Generators
Created | Updated Mar 11, 2015
Generators generate electricity. Some generate direct currect(d.c.) and some, called alternators, generate alternating current(a.c.). Both types of generator take rotational energy and turn it into electricity.
Generators work on the principle that when a coil of wire is moved in relation to a magnetic field, an electromotive force (e.m.f.) is induced in the coil. As the name suggests, an e.m.f. is a force that tries to make electrons move. If the coil is part of a complete circuit then the electrons will be able to move, hence there will be electricity and current in the circuit.
Basics of Generators
Generators consist of a rotor (which spins!) and a stator which is fixed. In most a.c. generators, the stator is the coil of wire and the rotor provides the magnetic field. In d.c. generators and some a.c. generators, the coil in on the rotor and the magnet is stationary. The rotor is turned by some external force such as a shaft powered by turbines.
When the coil of wire is the stator, the rest of the circuit can simply be attached to the ends. When the coil of wire is the rotor, attaching the rest of the circuit becomes more complicated. The ends can not be attached to anything outside the generator because then the rotor would not be able to turn. The connection must be made using either slip rings for a.c. generators or commutators for d.c. generators.
Slip Rings
In slip rings, the two ends of the coil are connected rings that rotate with the rotor. The two ends of the circuit are attached to 'brushes' each touching a rotating ring. The result is an alternating current in the circuit.
Commutators
In commutators, the two ends of the coil are connected to two halves of a ring. The half rings both rotate with the rotor. The two ends of the circuit are attached to 'brushes' at opposite sides of the rotor. As the rotor turns, the brushes swap between contact with one half ring and the other and never touch the same half ring at the same time. The result is a direct current in the circuit.
Industrial Generators
Industrial a.c. Generators are powered by a shaft generally attached to one or more turbines. Most have stationary coils and rotating magnets
Of course its not really quite that simple so here are some of the more brain boggling bits - you have been warned!
Three Phase Current
In general, industrial generators have three separate coils evenly spaced around each rotating magnet. The alternating current induced in each coil has the same frequency, maximum voltage and maximum current but each will have its peak voltage/current at different times. In technical terms they are 'out of phase' with each other by exactly two-thirds pie radians (or 120°) which means that they each peak one third of a cycle apart.

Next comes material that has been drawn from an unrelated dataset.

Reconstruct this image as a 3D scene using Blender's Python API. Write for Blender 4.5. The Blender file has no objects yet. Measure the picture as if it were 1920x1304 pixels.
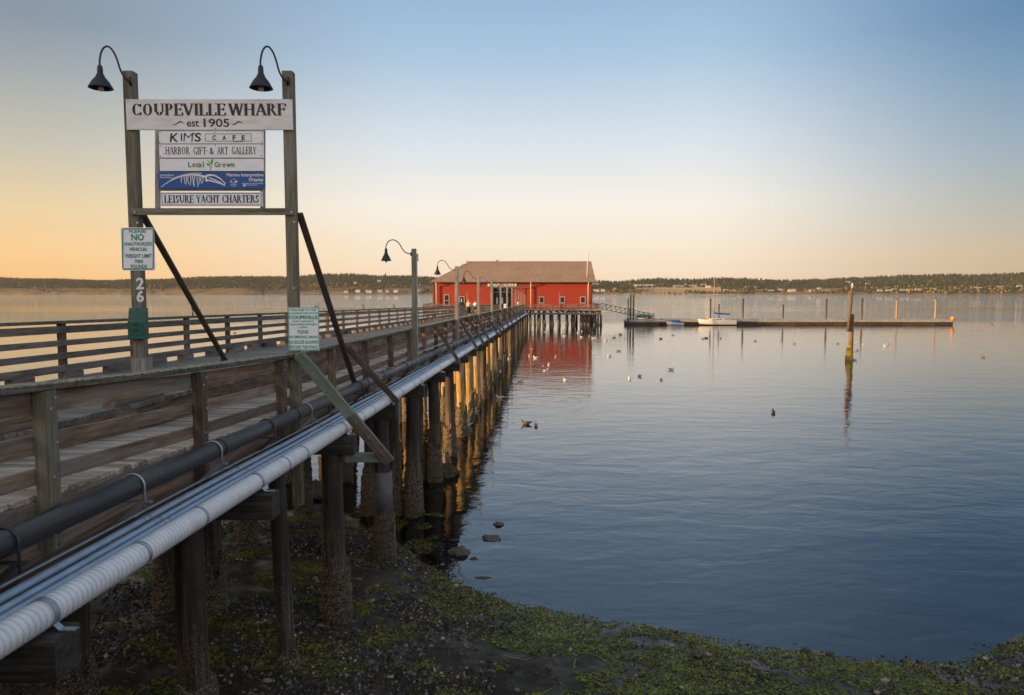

All three phases are sent out in their own wire and are called red, blue and yellow phases. In domestic situations, each house is assigned one of the phases. A single wire is used to connect all three phases back to the generator.1. If the power use is the same for each phase then the effect of adding all three phases together in the return wire would be that it would carry effectively no current. (The three phases of altnernating current cancel each other out.) However, it is fairly unlikely that the power use would be equal so there is usually current in the 'neutral' wire. In industry it is sometimes possible to balance the power use of each phase and so remove the need for a neutral wire.
Exciters
As was said earlier, generators contain a spinning magnet which induces current in the surrounding coils. Unfortunately, iron core magnets are not strong enough to induce the currents required so an electromagnet must be used. The current for the electromagnet is induced using a d.c. generator called an exciter (the 'main' exciter)which runs off the same shaft. The magnet for the main exciter also has to be stronger than an iron base one so its electricity is supplied by yet another exciter (the 'pony' exciter).